▸ Work required
Reproduce exactly the lines from the one containing "Write a Godot" through the one containing "var nz2 := FastNoiseLite.new()", both included, and nothing else.

Scene script records:
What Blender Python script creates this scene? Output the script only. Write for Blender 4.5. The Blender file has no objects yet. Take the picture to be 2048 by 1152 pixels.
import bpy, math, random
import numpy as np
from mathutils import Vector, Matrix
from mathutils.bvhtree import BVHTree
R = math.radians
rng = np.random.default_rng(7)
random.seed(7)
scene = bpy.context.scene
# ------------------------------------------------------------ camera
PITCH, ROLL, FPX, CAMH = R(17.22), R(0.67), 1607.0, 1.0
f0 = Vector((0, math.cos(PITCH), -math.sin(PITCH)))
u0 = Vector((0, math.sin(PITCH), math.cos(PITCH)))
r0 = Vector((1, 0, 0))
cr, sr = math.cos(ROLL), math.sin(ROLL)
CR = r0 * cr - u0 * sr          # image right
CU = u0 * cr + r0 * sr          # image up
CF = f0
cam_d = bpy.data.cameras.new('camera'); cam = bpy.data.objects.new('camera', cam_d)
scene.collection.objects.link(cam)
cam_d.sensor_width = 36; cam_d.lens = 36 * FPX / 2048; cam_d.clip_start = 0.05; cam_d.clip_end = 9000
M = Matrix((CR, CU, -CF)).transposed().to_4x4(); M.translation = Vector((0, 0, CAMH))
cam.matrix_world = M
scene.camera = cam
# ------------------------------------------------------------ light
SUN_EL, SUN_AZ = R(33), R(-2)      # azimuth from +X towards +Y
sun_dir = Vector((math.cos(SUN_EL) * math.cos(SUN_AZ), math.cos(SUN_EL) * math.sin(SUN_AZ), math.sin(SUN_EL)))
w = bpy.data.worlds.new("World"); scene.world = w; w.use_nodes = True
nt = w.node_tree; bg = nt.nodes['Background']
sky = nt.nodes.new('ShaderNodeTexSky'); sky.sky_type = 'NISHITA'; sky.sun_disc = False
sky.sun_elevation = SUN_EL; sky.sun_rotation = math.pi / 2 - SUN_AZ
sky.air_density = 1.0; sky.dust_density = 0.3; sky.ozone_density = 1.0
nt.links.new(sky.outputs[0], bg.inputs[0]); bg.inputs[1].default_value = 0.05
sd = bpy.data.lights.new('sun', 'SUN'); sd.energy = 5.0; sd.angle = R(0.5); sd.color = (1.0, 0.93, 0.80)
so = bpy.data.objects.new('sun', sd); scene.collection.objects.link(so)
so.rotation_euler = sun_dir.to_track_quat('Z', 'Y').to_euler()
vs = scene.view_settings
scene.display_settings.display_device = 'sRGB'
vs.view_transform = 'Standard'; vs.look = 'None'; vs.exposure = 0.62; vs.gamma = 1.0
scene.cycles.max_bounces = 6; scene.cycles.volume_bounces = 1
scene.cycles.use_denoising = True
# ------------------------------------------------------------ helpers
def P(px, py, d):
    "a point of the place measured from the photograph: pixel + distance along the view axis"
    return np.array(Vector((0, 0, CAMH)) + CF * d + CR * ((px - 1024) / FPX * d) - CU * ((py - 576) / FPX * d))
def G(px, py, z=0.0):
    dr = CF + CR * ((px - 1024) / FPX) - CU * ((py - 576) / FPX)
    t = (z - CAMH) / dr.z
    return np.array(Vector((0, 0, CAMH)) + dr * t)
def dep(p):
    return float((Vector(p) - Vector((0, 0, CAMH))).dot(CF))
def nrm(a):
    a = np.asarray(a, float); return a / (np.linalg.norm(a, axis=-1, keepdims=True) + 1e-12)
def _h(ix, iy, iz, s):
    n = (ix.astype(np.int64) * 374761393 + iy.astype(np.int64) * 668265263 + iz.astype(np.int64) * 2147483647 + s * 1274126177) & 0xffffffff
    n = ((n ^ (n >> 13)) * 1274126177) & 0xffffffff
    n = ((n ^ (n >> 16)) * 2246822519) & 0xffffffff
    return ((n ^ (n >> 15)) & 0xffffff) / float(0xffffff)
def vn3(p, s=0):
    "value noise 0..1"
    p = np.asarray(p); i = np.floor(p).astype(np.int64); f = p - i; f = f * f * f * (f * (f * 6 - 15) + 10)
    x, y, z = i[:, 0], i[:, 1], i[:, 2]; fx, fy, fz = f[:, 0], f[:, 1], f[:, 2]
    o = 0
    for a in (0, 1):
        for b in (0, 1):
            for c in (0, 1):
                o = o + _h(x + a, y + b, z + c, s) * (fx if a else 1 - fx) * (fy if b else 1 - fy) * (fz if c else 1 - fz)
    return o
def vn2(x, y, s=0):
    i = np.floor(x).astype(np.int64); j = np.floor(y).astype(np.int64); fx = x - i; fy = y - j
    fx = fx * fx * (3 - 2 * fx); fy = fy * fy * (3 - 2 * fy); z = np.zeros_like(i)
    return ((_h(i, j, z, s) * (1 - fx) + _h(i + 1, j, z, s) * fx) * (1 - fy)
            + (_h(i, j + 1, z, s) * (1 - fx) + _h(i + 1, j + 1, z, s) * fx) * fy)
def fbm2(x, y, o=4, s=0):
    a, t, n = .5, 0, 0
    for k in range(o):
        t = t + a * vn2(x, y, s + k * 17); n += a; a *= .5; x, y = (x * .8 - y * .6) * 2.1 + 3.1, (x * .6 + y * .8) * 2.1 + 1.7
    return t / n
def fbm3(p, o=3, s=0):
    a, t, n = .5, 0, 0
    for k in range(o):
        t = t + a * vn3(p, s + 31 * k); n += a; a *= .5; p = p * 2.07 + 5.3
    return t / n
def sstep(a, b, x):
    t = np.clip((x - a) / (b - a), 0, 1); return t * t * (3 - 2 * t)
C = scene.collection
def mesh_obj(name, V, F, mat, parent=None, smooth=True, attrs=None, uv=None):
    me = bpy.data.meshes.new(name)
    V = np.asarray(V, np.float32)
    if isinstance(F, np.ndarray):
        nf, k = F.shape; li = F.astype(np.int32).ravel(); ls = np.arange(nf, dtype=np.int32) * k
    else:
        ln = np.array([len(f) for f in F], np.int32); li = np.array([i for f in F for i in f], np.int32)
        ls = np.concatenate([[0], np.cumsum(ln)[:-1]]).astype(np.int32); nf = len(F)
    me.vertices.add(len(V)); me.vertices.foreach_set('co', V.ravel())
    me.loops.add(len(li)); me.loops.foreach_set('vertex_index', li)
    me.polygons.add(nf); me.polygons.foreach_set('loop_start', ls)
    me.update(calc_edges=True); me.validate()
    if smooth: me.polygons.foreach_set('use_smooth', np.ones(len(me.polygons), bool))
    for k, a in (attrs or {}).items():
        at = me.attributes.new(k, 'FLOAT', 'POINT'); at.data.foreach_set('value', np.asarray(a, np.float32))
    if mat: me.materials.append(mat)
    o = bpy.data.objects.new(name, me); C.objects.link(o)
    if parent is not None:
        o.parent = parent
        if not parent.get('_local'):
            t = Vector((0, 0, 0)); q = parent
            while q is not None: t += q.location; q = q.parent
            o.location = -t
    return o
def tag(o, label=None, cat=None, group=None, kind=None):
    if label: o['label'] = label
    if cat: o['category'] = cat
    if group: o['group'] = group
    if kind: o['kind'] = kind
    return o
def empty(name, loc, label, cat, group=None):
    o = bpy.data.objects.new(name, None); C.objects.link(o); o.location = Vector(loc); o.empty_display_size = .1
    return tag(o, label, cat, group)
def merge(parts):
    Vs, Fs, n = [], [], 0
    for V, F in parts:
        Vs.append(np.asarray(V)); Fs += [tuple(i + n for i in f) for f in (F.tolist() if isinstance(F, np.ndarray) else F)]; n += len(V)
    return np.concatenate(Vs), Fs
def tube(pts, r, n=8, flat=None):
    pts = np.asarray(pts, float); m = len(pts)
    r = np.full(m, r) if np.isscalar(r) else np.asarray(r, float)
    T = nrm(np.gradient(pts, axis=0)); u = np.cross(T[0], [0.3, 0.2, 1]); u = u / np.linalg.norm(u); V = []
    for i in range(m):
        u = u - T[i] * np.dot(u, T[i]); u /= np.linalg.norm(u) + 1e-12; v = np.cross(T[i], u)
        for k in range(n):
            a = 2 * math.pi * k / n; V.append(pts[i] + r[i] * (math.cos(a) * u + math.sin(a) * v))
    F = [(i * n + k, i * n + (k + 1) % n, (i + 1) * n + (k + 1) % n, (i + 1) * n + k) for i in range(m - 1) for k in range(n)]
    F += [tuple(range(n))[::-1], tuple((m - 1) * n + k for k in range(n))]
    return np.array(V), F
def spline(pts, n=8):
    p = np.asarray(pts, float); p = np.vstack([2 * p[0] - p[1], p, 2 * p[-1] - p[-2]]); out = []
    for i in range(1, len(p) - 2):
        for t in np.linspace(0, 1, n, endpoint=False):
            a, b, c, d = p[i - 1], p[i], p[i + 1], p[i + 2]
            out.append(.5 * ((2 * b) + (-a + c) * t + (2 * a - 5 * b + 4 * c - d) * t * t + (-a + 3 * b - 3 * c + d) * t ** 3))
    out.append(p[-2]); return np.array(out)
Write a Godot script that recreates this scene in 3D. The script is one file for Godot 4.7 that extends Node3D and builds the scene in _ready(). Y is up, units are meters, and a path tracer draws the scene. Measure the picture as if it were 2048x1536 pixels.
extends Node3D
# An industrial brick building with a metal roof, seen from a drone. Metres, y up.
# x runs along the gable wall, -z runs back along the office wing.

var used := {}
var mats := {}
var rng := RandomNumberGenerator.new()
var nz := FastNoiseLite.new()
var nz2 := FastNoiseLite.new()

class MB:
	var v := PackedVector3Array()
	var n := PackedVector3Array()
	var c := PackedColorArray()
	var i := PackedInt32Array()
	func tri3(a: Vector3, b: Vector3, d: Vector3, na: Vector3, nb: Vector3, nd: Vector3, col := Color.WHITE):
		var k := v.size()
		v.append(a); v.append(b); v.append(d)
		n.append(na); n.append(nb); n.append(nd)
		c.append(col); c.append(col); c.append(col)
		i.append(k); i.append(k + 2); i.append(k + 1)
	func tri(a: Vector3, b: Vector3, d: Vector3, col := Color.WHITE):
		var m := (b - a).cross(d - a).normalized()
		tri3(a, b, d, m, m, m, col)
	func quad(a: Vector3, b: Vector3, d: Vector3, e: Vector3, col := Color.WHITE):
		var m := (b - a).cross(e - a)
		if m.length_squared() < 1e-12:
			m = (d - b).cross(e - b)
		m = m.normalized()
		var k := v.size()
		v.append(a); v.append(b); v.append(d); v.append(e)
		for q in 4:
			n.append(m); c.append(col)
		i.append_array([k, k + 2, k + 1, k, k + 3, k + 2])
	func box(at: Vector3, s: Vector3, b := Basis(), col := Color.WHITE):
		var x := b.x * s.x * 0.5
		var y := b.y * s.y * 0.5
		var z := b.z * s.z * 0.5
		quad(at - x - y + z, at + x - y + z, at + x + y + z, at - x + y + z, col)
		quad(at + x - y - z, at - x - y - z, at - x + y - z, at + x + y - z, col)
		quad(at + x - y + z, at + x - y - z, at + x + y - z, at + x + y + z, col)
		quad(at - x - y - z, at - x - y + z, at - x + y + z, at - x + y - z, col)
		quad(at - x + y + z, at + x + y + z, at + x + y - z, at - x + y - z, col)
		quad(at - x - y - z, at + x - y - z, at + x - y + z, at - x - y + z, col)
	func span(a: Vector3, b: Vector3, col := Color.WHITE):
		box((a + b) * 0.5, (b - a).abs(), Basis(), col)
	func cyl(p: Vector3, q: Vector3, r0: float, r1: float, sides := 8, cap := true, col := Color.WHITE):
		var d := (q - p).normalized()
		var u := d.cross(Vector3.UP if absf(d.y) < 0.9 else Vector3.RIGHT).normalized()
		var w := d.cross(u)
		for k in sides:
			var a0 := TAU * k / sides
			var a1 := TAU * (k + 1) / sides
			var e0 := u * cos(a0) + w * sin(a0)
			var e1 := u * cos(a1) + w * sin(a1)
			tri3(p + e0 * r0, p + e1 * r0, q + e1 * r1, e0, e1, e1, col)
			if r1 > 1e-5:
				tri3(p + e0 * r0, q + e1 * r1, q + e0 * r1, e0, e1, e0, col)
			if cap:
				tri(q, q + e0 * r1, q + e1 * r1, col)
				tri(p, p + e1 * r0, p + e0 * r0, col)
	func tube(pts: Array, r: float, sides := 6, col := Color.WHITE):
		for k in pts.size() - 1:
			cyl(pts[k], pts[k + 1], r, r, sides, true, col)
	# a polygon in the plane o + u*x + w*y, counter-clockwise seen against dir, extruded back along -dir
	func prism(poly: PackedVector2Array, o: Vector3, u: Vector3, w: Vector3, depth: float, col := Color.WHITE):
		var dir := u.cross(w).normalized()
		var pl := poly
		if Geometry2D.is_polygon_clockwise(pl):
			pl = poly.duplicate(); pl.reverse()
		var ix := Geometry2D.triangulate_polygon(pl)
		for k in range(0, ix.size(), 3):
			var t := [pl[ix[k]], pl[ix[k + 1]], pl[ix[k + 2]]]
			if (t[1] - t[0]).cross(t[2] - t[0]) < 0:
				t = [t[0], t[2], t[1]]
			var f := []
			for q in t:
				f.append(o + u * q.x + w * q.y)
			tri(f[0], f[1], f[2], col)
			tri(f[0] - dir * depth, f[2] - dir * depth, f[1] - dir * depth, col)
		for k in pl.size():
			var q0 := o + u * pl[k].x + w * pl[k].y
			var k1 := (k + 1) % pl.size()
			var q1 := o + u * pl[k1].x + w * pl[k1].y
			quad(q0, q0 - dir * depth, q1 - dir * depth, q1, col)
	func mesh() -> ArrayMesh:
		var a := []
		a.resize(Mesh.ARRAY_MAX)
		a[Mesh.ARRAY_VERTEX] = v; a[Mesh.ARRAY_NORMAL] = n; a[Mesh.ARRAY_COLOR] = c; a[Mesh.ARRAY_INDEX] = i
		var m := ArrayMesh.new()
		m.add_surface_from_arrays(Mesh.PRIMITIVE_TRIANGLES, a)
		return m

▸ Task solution
Write a Godot script that recreates this scene in 3D. The script is one file for Godot 4.7 that extends Node3D and builds the scene in _ready(). Y is up, units are meters, and a path tracer draws the scene. Measure the picture as if it were 2048x1536 pixels.
extends Node3D
# An industrial brick building with a metal roof, seen from a drone. Metres, y up.
# x runs along the gable wall, -z runs back along the office wing.

var used := {}
var mats := {}
var rng := RandomNumberGenerator.new()
var nz := FastNoiseLite.new()
var nz2 := FastNoiseLite.new()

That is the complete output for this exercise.